O documentário em tela foi realizado a partir da descoberta em 2018 – no porão de um armazém, nas cercanias de Praga – de latas de filmes contendo registro audiovisual das “confissões”, que seria utilizado para peça de propaganda, afinal nunca completada, provavelmente por conta da morte de Stálin, em março de 1953. As imagens e o som do material recém-descoberto configuram uma espécie de reality show stalinista: dirigentes e burocratas espremidos entre soldados ouvem as acusações mais díspares possíveis; depois de meses de tortura, terminam admitindo uma culpa abissal, como se a confissão fosse algo do profundo íntimo.
Não havia nenhuma prova, nada que insinuasse conspiração para vender o país aos imperialistas ocidentais ou seguir vias independentes, como Tito fizera na Iugoslávia. Era, enfim, um exercício paranoico-preventivo, emanado de uma potência também imperialista, a URSS, às voltas com a Guerra Fria e a manutenção de zonas de influência – qualquer semelhança com o que ocorre atualmente na Ucrânia não é mera coincidência.
O show trial em Praga foi precedido por evento análogo, em 1949, em Budapeste. O comunista húngaro Laszlo Rajk, Ministro do Interior, foi acusado de ser um “espião titoista”, agente do imperialismo ocidental que planejava restaurar o capitalismo e pôr em risco a independência da Hungria. Tudo fazia parte de uma “conspiração sionista mundial” – embora Rajk não fosse judeu, seis dos outros réus eram. Trotskismo era outra faceta da acusação. Na Checoslováquia, julgamentos espúrios foram realizados a partir de 1948, quando os comunistas tomaram o poder – e Slansky foi um dos articuladores. Em “O Processo – Praga 1952”, o feitiço virou contra o feiticeiro.
A história é dolorosamente rememorada através dos descendentes de três dos condenados: a filha e o neto de Slansky, que não escondem o passado submisso do pai; o filho e a neta de Rudolf Margolius, também executado após a farsa; e os três filhos de Artur London, condenado à prisão perpétua. London foi anistiado na distensão que se seguiu à morte de Stálin e às revelações de Nikita Khrushchov no 20º Congresso do Partido Comunista Soviético, em 1956 – foi ele quem escreveu o livro adaptado para o cinema por Costa-Gavras em 1970, “A Confissão”, com Yves Montand e Simone Signoret .

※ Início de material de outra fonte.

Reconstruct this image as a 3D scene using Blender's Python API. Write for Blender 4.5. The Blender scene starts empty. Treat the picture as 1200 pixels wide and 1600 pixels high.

Confissão, não custa lembrar, que era obtida mediante tortura e memorizada a força antes da performance no tribunal: falas curtas e grossas, que terminavam com pedido do acusado para ser punido com a pena de morte. A única peça acusatória era a confissão: uma representação teatral, enfim, em que o ator não pode errar uma vírgula da sua fala, mesmo sabendo que está condenado a priori. A situação lembra um daqueles paradoxos lógicos característicos da narrativa kafkiana, desta feita carregado de um realismo que nem o escritor de Praga seria capaz de imaginar.
O material que ressurgiu no armazém – seis horas de filme preto e branco 35 mm, e 80 horas de áudio – está agora no Arquivo Nacional de Cinema da República Tcheca, aguardando recursos para restauro adequado. A expectativa é que novos filmes sejam produzidos, na esteira de “O Processo – Praga 1952”. Um dos problemas que contribuiu para o apagamento do processo de 1952 é que praticamente não restaram registros judiciais: o arquivo do tribunal desapareceu em algum momento turbulento da vida política tcheca. A exceção, até aqui, era a memória dos participantes, como o livro de London: agora vieram à tona sons e imagens dos acontecimentos.